We all have our favorites and don’t get me wrong.   I’m  FOND of the old woman Slow, but when you compare her to Pretty, she comes in a distant second.   No photo finish for this derby.  Nope.  Pretty wins every time and that’s why I’m missing Pretty tonight while I’m lulled mindlessly by the NCIS McGee Marathon in the background.   Seriously, where is Deputy Chief Brenda Leigh Johnson when you need her?   Obviously she is unavailable on Saturday nights.   More’s the pity.

And of course, Pretty walked me every day when she was here last week, thank you very much.   She understands The Red Man needs his walks to shake out a few kinks and survey the situations in the ‘Hood.  I saw new Peeps moving into the house on the corner where the Killer Dogs were and want to see if they’re Good for the ‘Hood. You can’t tell that when your view is restricted to poking your nose through a white picket fence.

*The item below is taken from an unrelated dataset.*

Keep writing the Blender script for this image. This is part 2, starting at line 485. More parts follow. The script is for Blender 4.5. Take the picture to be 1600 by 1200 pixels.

Ask Spike, the Wonder Dog who drags himself over the fence at least once a day for a breathtaking ESCAPE but never GOES anywhere.   Can you believe it?   He GETS OUT and COMES BACK, for God’s sake.   What’s the point of leaving if you don’t get RESCUED by some hot chick?  Geez Louise.   What a nerd.   The old woman Slow doesn’t even get hysterical when he leaves any more.   She just stands at the end of the driveway and waits for the dumbass to come flying back home from down the street and then watches him run to the gate in the front yard.   I am thunderstruck and would like to feel sorry for him, but I can’t.

Well, Sports Fans, you know it’s a world gone mad when Tiger Woods doesn’t even make the cut for the weekend at a Minor Golf Tournament.   Wow.   I wonder if there’s really something to Slow’s theory that what goes around, comes around.   It always surprises me when one of her truisms is true.

Good night, Pretty.   We miss you and know you miss us, too.   It may be a mad world, but you’re our axis.

Get me outta here, Percy…it’s a full moon and I’m about to howl at it.